**Problem:**
Copy everything in the data below exactly except the pictures.

**Data block:**
====
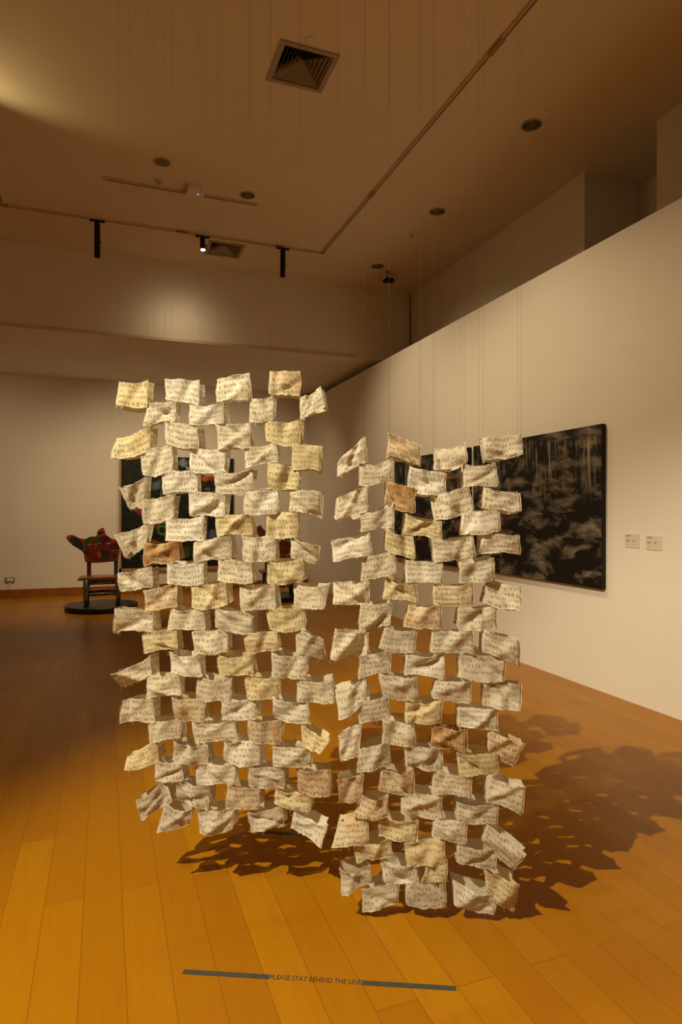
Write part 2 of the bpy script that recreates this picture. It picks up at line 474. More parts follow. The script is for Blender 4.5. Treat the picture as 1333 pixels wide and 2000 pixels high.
def build_patch(rng, quad, wing, tint, parent, flip, inkw):
    pt = Patch(rng, quad, wing)
    nf, ns, nb, nv = 16, 7, 9, 11
    ts = [i / nf for i in range(nf)] + [1 + i / ns for i in range(ns)] + [2 + i / nb for i in range(nb)] + [3 + i / ns for i in range(ns)]
    N = len(ts)
    mb = MB()
    vs = []
    for j in range(nv + 1):
        for t in ts:
            p = pt.S(t, j / nv)
            if j in (0, nv): p.z += rng.uniform(-0.003, 0.003); p.y += rng.uniform(-0.003, 0.003)
            vs.append(p)
    fs = [(j*N + i, (j+1)*N + i, (j+1)*N + (i+1) % N, j*N + (i+1) % N) for j in range(nv) for i in range(N)]
    mb.add(vs, fs, 0)
    ncloth = len(fs)
    uv = {}
    for j in range(nv):
        for i in range(N):
            t0 = ts[i]; t1 = ts[i + 1] if i + 1 < N else 4.0
            uv[j*N + i] = [(t0, 1 - j/nv), (t0, 1 - (j+1)/nv), (t1, 1 - (j+1)/nv), (t1, 1 - j/nv)]
    # rolled seams down the front corners
    for u in (0.0, 1.0):
        mb.tube([pt.front(u, j / 8) + Vector((0, 0.0005, 0)) for j in range(9)], [0.0011 * rng.uniform(0.3, 1.3) for _ in range(9)], 5, 4)
    # rolled hems along the front top and bottom
    for v in (0.0, 1.0):
        mb.tube([pt.front(i / 14, v) for i in range(15)], [0.0008 * rng.uniform(0.2, 1.4) for _ in range(15)], 4, 4)
    # frayed threads
    for _ in range(24):
        e = rng.choice('ttbbbbblr')
        q = rng.random()
        u, v = (q, 0) if e == 't' else (q, 1) if e == 'b' else (0, q) if e == 'l' else (1, q)
        b = pt.front(u, v)
        L = rng.uniform(0.002, 0.0055) if rng.random() < 0.9 else rng.uniform(0.008, 0.018)
        d = Vector((rng.uniform(-.7, .7), rng.uniform(-.4, .8), {'t': 0.9, 'b': -1, 'l': 0.1, 'r': 0.1}[e]))
        if e == 'l': d.x = -1
        if e == 'r': d.x = 1
        d.normalize()
        m1 = b + d * L * 0.5 + Vector((rng.uniform(-1, 1), rng.uniform(-1, 1), rng.uniform(-1, 1))) * L * 0.2
        m2 = b + d * L + Vector((0, 0, -0.35 * L))
        mb.tube([b, m1, m2], [0.00042, 0.00034, 0.0002], 3, 4, False)
    # handwriting on the front and the two sides
    wid = (Vector((quad[1][0] - quad[0][0], 0, quad[1][1] - quad[0][1]))).length
    hei = abs(quad[0][1] - quad[3][1] + quad[1][1] - quad[2][1]) / 2
    rows = max(3, min(6, round(hei / 0.0215)))
    lh = hei / rows
    start = rng.randrange(len(CLUST))
    inkb = rng.choices((0, 1, 2), inkw)[0]
    if tint in 'wy': inkb = min(inkb, 1)
    ci = start
    for seg, segw in ((0, wid), (1, (pt.dr)), (3, pt.dl)):
        if segw < 0.06: continue
        for r in range(rows):
            if seg == 0 and rng.random() < 0.03: continue
            x = 0.06 * segw
            while x < segw * 0.93:
                g, tri, gw = glyph(CLUST[ci % len(CLUST)]); ci += 1
                fs_ = lh * 0.70 * rng.uniform(0.85, 1.15)
                gwid = gw * fs_
                if x + gwid > segw * 0.97: break
                if rng.random() < 0.95 and tri:
                    rot = rng.uniform(-0.16, 0.16); cr, sr = math.cos(rot), math.sin(rot)
                    base = (r + 0.76) * lh + rng.uniform(-0.1, 0.1) * lh
                    out = []
                    for gx, gy in g:
                        lx, ly = x + (gx * cr - gy * sr) * fs_, base - (gx * sr + gy * cr) * fs_
                        u, v = lx / segw, ly / hei
                        if flip: u, v = 1 - u, 1 - v
                        u = min(max(u, 0.012), 0.988); v = min(max(v, 0.02), 0.98)
                        p = pt.S(seg + u, v)
                        nrm = Vector((0, 0.0017, 0)) if seg == 0 else Vector((0.0017 if seg == 1 else -0.0017, 0, 0))
                        out.append(p + nrm)
                    k = inkb if rng.random() < 0.8 else rng.choice((0, 1))
                    mb.add(out, tri, 1 + k)
                x += gwid + lh * rng.uniform(0.10, 0.34)
    o = mb.build('cloth_patch', [CLOTH[(tint, rng.randrange(3))], *INK, M_SEAM], parent, smooth=True)
    lay = o.data.uv_layers.new(name='UVMap')
    for pi in range(ncloth):
        pl = o.data.polygons[pi]
        for li, c in zip(pl.loop_indices, uv[pi]): lay.data[li].uv = c
    if LABELS[tint]: o['label'] = LABELS[tint]
    return pt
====
**Result for this exercise:**
Write part 2 of the bpy script that recreates this picture. It picks up at line 474. More parts follow. The script is for Blender 4.5. Treat the picture as 1333 pixels wide and 2000 pixels high.
def build_patch(rng, quad, wing, tint, parent, flip, inkw):
    pt = Patch(rng, quad, wing)
    nf, ns, nb, nv = 16, 7, 9, 11
    ts = [i / nf for i in range(nf)] + [1 + i / ns for i in range(ns)] + [2 + i / nb for i in range(nb)] + [3 + i / ns for i in range(ns)]
    N = len(ts)
    mb = MB()
    vs = []
    for j in range(nv + 1):
        for t in ts:
            p = pt.S(t, j / nv)
            if j in (0, nv): p.z += rng.uniform(-0.003, 0.003); p.y += rng.uniform(-0.003, 0.003)
            vs.append(p)
    fs = [(j*N + i, (j+1)*N + i, (j+1)*N + (i+1) % N, j*N + (i+1) % N) for j in range(nv) for i in range(N)]
    mb.add(vs, fs, 0)
    ncloth = len(fs)
    uv = {}
    for j in range(nv):
        for i in range(N):
            t0 = ts[i]; t1 = ts[i + 1] if i + 1 < N else 4.0
            uv[j*N + i] = [(t0, 1 - j/nv), (t0, 1 - (j+1)/nv), (t1, 1 - (j+1)/nv), (t1, 1 - j/nv)]
    # rolled seams down the front corners
    for u in (0.0, 1.0):
        mb.tube([pt.front(u, j / 8) + Vector((0, 0.0005, 0)) for j in range(9)], [0.0011 * rng.uniform(0.3, 1.3) for _ in range(9)], 5, 4)
    # rolled hems along the front top and bottom
    for v in (0.0, 1.0):
        mb.tube([pt.front(i / 14, v) for i in range(15)], [0.0008 * rng.uniform(0.2, 1.4) for _ in range(15)], 4, 4)
    # frayed threads
    for _ in range(24):
        e = rng.choice('ttbbbbblr')
        q = rng.random()
        u, v = (q, 0) if e == 't' else (q, 1) if e == 'b' else (0, q) if e == 'l' else (1, q)
        b = pt.front(u, v)
        L = rng.uniform(0.002, 0.0055) if rng.random() < 0.9 else rng.uniform(0.008, 0.018)
        d = Vector((rng.uniform(-.7, .7), rng.uniform(-.4, .8), {'t': 0.9, 'b': -1, 'l': 0.1, 'r': 0.1}[e]))
        if e == 'l': d.x = -1
        if e == 'r': d.x = 1
        d.normalize()
        m1 = b + d * L * 0.5 + Vector((rng.uniform(-1, 1), rng.uniform(-1, 1), rng.uniform(-1, 1))) * L * 0.2
        m2 = b + d * L + Vector((0, 0, -0.35 * L))
        mb.tube([b, m1, m2], [0.00042, 0.00034, 0.0002], 3, 4, False)
    # handwriting on the front and the two sides
    wid = (Vector((quad[1][0] - quad[0][0], 0, quad[1][1] - quad[0][1]))).length
    hei = abs(quad[0][1] - quad[3][1] + quad[1][1] - quad[2][1]) / 2
    rows = max(3, min(6, round(hei / 0.0215)))
    lh = hei / rows
    start = rng.randrange(len(CLUST))
    inkb = rng.choices((0, 1, 2), inkw)[0]
    if tint in 'wy': inkb = min(inkb, 1)
    ci = start
    for seg, segw in ((0, wid), (1, (pt.dr)), (3, pt.dl)):
        if segw < 0.06: continue
        for r in range(rows):
            if seg == 0 and rng.random() < 0.03: continue
            x = 0.06 * segw
            while x < segw * 0.93:
                g, tri, gw = glyph(CLUST[ci % len(CLUST)]); ci += 1
                fs_ = lh * 0.70 * rng.uniform(0.85, 1.15)
                gwid = gw * fs_
                if x + gwid > segw * 0.97: break
                if rng.random() < 0.95 and tri:
                    rot = rng.uniform(-0.16, 0.16); cr, sr = math.cos(rot), math.sin(rot)
                    base = (r + 0.76) * lh + rng.uniform(-0.1, 0.1) * lh
                    out = []
                    for gx, gy in g:
                        lx, ly = x + (gx * cr - gy * sr) * fs_, base - (gx * sr + gy * cr) * fs_
                        u, v = lx / segw, ly / hei
                        if flip: u, v = 1 - u, 1 - v
                        u = min(max(u, 0.012), 0.988); v = min(max(v, 0.02), 0.98)
                        p = pt.S(seg + u, v)
                        nrm = Vector((0, 0.0017, 0)) if seg == 0 else Vector((0.0017 if seg == 1 else -0.0017, 0, 0))
                        out.append(p + nrm)
                    k = inkb if rng.random() < 0.8 else rng.choice((0, 1))
                    mb.add(out, tri, 1 + k)
                x += gwid + lh * rng.uniform(0.10, 0.34)
    o = mb.build('cloth_patch', [CLOTH[(tint, rng.randrange(3))], *INK, M_SEAM], parent, smooth=True)
    lay = o.data.uv_layers.new(name='UVMap')
    for pi in range(ncloth):
        pl = o.data.polygons[pi]
        for li, c in zip(pl.loop_indices, uv[pi]): lay.data[li].uv = c
    if LABELS[tint]: o['label'] = LABELS[tint]
    return pt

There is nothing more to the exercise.